── DATASET SECTION

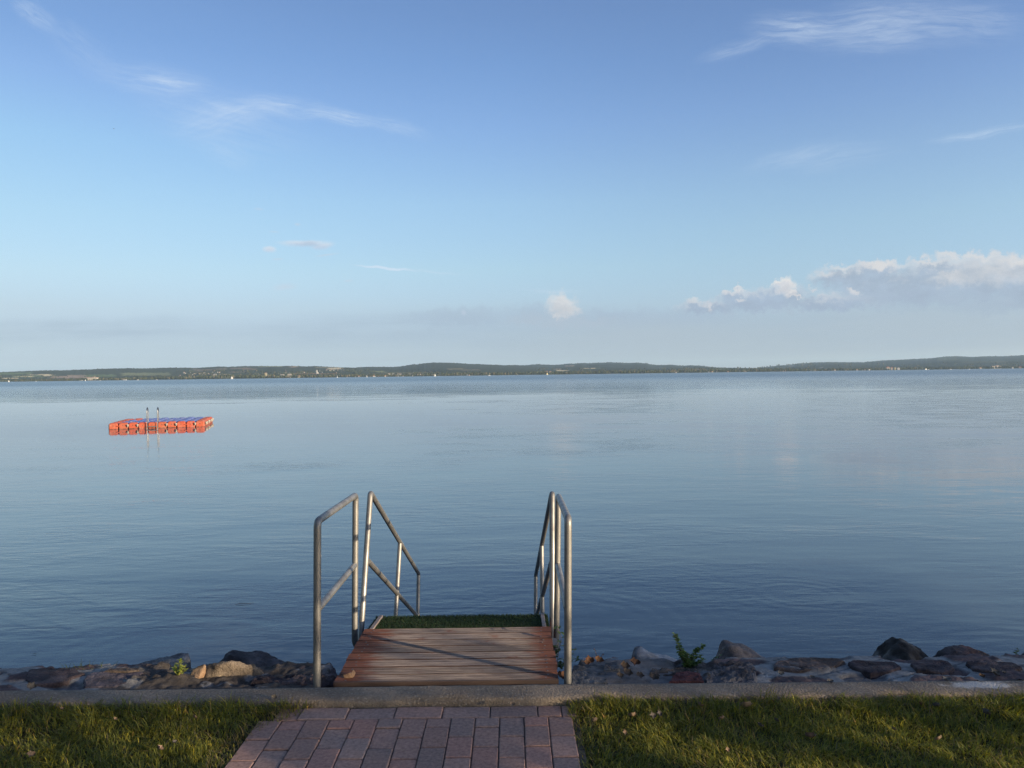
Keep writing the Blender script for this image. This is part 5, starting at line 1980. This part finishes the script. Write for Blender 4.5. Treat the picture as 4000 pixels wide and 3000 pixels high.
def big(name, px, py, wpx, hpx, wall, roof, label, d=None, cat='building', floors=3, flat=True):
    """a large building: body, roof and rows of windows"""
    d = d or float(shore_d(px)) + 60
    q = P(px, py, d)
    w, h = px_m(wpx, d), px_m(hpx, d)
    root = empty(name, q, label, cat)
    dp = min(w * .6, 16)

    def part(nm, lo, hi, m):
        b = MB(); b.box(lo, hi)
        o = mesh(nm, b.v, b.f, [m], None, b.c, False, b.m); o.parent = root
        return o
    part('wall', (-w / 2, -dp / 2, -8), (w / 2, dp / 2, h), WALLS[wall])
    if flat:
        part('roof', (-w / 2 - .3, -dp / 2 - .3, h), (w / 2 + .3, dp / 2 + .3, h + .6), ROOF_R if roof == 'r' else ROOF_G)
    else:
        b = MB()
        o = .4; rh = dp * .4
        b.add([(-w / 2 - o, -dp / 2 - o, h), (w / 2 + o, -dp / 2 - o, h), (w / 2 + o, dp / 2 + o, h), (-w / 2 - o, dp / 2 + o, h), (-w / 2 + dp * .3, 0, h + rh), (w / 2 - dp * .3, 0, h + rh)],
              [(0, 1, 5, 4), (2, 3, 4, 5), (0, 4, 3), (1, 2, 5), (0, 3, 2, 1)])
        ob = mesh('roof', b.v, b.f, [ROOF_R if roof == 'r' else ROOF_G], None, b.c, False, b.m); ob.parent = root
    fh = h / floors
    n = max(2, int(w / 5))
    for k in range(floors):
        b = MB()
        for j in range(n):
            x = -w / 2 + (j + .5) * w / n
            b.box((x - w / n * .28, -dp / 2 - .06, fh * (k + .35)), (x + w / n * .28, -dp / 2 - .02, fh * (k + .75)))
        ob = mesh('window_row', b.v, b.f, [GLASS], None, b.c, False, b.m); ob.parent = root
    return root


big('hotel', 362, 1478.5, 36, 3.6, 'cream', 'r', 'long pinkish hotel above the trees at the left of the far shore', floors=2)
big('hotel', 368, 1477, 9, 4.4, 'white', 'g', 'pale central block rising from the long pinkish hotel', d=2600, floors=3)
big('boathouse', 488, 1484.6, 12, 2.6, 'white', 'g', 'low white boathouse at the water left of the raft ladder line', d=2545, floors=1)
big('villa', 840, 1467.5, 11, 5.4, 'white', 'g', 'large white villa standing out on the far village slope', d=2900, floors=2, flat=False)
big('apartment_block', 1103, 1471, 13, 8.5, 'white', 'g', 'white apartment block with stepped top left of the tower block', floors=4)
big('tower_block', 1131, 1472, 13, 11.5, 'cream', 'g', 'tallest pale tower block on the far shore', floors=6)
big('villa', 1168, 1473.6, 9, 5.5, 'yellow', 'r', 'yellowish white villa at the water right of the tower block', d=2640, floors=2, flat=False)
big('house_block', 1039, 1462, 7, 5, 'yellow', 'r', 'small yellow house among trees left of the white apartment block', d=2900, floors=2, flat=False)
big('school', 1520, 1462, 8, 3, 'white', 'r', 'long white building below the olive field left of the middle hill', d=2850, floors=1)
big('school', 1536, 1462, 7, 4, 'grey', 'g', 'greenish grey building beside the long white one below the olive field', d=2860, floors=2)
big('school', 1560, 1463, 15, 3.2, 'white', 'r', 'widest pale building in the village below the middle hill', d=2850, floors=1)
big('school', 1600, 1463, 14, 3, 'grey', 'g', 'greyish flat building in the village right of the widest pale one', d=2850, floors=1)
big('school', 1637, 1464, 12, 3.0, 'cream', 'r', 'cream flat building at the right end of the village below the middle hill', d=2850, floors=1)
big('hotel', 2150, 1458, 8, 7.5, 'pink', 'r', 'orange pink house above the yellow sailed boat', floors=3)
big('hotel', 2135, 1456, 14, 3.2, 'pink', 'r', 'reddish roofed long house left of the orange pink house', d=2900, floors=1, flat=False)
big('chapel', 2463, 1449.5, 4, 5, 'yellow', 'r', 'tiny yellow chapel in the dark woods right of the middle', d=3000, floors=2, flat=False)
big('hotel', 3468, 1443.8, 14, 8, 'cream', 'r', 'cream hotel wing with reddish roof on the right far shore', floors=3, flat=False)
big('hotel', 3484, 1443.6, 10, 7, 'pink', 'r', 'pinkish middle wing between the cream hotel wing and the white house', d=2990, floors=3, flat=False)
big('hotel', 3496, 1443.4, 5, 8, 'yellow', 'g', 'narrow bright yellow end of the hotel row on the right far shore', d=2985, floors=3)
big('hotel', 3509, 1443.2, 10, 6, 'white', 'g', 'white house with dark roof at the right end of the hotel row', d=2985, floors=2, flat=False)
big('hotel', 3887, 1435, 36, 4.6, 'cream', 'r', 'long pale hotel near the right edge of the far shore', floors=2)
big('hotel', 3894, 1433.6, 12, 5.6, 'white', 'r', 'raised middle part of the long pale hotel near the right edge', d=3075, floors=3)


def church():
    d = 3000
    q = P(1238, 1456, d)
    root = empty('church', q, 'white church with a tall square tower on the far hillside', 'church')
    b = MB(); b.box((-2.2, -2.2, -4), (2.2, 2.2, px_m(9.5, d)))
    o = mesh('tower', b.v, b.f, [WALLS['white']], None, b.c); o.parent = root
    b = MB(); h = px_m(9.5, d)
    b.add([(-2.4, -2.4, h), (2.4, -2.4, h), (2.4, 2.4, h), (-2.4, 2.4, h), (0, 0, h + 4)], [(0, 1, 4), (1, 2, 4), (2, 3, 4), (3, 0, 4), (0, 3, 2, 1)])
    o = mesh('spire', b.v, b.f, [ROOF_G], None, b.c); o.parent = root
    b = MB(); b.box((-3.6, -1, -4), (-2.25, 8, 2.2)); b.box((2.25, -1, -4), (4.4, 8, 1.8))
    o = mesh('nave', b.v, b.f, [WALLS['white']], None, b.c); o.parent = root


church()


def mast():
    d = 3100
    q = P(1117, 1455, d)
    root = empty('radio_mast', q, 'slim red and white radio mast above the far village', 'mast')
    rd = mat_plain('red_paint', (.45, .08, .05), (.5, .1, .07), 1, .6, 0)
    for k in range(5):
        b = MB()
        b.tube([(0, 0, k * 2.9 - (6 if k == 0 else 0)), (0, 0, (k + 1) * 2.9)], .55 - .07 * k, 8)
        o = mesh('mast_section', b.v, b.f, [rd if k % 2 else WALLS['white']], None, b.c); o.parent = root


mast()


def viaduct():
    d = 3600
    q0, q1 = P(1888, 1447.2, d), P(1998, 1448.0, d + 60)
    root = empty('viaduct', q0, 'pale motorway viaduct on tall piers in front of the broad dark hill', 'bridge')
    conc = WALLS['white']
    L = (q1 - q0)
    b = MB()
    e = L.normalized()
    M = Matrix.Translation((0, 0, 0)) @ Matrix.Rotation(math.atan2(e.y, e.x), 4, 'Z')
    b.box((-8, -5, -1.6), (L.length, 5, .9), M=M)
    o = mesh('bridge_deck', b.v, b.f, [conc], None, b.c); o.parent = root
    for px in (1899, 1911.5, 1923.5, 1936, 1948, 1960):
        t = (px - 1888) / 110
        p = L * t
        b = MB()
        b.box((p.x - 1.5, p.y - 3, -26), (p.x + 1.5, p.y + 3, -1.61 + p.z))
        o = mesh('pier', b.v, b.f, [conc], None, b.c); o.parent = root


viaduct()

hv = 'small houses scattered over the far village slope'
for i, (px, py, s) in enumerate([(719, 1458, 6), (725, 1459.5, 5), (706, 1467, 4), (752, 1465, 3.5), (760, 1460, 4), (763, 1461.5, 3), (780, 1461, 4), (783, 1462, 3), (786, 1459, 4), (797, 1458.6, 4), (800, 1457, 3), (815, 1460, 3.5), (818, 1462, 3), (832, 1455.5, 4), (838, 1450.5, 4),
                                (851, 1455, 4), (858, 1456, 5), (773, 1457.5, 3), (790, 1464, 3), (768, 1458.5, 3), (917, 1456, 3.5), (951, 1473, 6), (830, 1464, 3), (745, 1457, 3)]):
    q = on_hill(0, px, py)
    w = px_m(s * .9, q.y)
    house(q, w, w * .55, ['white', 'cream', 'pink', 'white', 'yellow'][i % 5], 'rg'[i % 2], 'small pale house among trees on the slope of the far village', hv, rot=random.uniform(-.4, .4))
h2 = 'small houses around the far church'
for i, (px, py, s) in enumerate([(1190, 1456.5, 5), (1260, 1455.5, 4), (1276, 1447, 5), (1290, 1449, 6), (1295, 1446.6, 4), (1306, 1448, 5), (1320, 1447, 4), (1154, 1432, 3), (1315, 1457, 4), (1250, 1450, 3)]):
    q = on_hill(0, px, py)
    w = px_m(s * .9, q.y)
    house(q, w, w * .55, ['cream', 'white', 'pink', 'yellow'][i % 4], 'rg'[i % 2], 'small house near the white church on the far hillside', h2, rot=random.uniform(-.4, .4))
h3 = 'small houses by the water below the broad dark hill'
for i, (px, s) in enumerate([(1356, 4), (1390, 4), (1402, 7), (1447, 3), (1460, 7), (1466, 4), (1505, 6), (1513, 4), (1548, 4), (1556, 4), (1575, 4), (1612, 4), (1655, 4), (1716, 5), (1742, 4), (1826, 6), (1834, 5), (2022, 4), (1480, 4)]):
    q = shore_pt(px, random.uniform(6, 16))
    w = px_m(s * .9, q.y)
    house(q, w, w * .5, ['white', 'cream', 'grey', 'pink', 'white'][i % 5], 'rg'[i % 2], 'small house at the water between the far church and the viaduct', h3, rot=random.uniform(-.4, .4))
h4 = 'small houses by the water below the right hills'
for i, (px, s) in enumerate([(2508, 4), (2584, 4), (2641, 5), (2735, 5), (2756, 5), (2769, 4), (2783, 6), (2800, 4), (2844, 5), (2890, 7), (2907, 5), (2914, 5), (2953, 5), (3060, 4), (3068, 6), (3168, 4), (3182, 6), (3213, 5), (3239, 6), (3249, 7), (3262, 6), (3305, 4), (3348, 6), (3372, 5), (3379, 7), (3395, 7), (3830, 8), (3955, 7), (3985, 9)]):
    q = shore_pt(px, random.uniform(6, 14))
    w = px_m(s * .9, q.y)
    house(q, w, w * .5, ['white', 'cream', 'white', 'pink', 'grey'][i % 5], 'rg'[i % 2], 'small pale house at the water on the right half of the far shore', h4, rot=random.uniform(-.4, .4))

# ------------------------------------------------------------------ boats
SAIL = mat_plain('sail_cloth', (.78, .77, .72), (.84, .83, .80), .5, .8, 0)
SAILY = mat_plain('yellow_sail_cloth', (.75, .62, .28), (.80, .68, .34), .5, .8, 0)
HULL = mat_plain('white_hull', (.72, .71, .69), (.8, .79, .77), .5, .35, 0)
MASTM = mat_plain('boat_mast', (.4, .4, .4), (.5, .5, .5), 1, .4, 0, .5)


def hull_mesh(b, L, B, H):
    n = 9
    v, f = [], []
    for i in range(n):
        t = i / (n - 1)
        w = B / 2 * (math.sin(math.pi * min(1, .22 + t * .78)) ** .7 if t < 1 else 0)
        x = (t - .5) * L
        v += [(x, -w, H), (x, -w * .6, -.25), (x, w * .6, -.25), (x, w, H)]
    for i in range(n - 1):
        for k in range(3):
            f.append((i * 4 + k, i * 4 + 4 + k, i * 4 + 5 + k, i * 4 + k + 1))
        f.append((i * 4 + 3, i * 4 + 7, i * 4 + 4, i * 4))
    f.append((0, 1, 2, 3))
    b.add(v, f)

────

• WRITTEN INSTRUCTION:
Make an exact copy of the lines from the top of the material through the line with "dp = min(w * .6, 16)", pictures excluded.

• RESPONSE:
Keep writing the Blender script for this image. This is part 5, starting at line 1980. This part finishes the script. Write for Blender 4.5. Treat the picture as 4000 pixels wide and 3000 pixels high.
def big(name, px, py, wpx, hpx, wall, roof, label, d=None, cat='building', floors=3, flat=True):
    """a large building: body, roof and rows of windows"""
    d = d or float(shore_d(px)) + 60
    q = P(px, py, d)
    w, h = px_m(wpx, d), px_m(hpx, d)
    root = empty(name, q, label, cat)
    dp = min(w * .6, 16)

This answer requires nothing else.